Y es que su ADN poético es poderoso. Su padre, Emiliano, era mecánico de profesión, pero era también escritor, cantante, conocedor de zarzuelas y óperas, además de escultor. Su madre, Emilia (el amor une hasta los nombres), madre de once hijos, ama de casa, le dio también una fuente de fuerza para que la poesía le recuerde a diario la existencia de esos bellos seres.
Pero fue a los 16 años cuando encontró que las letras eran su camino. Ayudó una buena profesora de literatura del colegio El Carmelo de Medellín, ayudó uno de sus abuelos, Manuel Díaz, poeta de Sopetrán, y ayudó un tío sacerdote que le llevaba una pianola. Ayudó, también creo yo, su entorno, sus hermanos, los campos y paisajes de La Ceja, la dureza de la austeridad, el ser la mayor de once hermanos y tener que dejar de lado su carrera de Periodismo en la Universidad de Antioquia para ayudar en la casa, y ayudó, el hermoso oficio de ser profesora desde sus 20 años.
Letra a letra, soneto a soneto, idea tras idea, ella a pulso se ha hecho un camino en el mundo de la poesía. Son alrededor de siete libros, son muchos poemas, son muchas tertulias, son muchos recitales, son recorridos que van desde Roldanillo (hogar de su entrañable amigo Ómar Rayo), Aracataca, Fundación, París, Bogotá, son muchos destinos en los que esa voz poderosa, esa forma inigualable de declamar, de hablar, de inyectar sus letras en el corazón del receptor, han dejado huella.
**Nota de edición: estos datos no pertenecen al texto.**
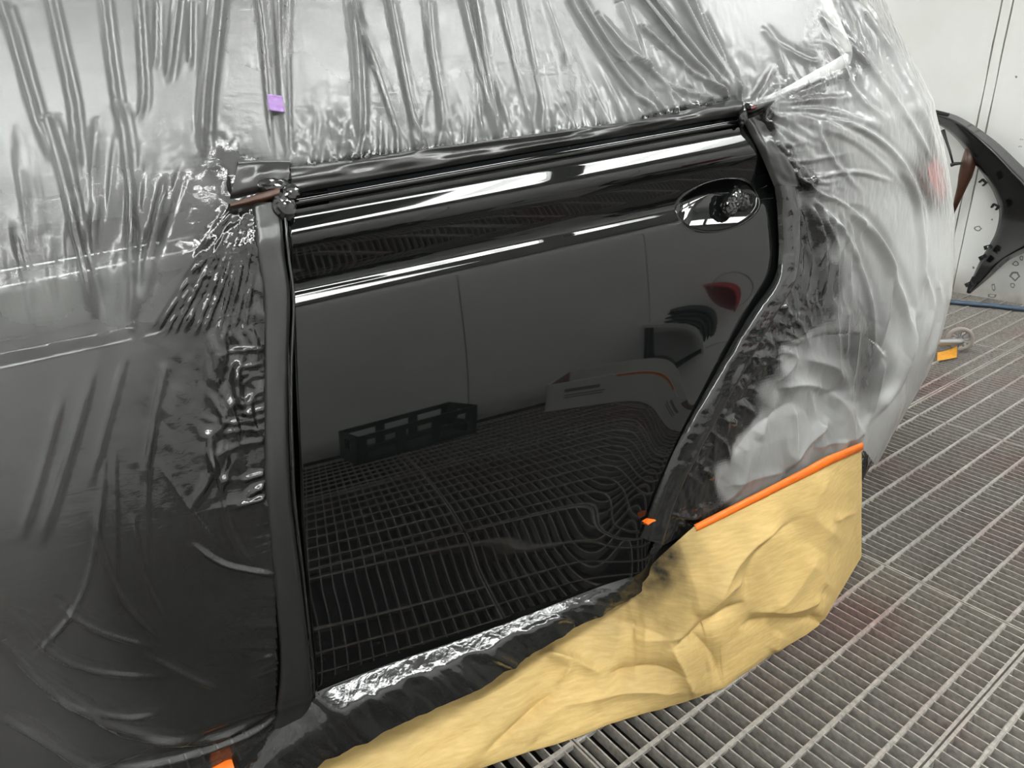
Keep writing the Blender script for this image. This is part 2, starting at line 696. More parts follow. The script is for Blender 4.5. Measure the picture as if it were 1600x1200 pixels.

Se los digo, no solo es lo que escribe, verla en vivo es espectacular. Hay un poema en particular que jamás he visto que alguien logre algo así, se llama “Jazz”. Es innovación, es romper paradigmas, es un sube y baja emocional, es ver una mujer luchadora, altiva, llena de respeto y honor, dándolo todo por su público y expulsando, poro a poro, toda su pasión por el arte.
Ella, entre tanto, prefiere de su creación poemas como “Abel”, que se refiere a la historia de la antigua escritura. “Evangelista Quintana”, un poema que recoge vivencias del libro para niños Alegría de leer. “Jazz”, que hace percusión de las palabras. Sonetos como “Ya Patria”, el soneto a Juana Inés de la Cruz y el soneto a Zafira, un poema para, como dice ella: “Darme fuerza”.
Aún organiza talleres literarios. Sale de su bella finca en La Ceja y se va a recorrer veredas para llevarles a niños y jóvenes del campo el mundo de la poesía, de la fantasía, del soñar, del ver que hay imaginación y eso nutre las letras.
No pierde su alma de periodista, tiene un programa en la emisora de la Universidad Pontificia Bolivariana. Ahí habla de todo, ahí surge de nuevo Bach, hace buenas entrevistas, vive su talentosa oralidad.
Es ella, la gran poeta antioqueña Marga López Díaz. Mi tía, un orgullo.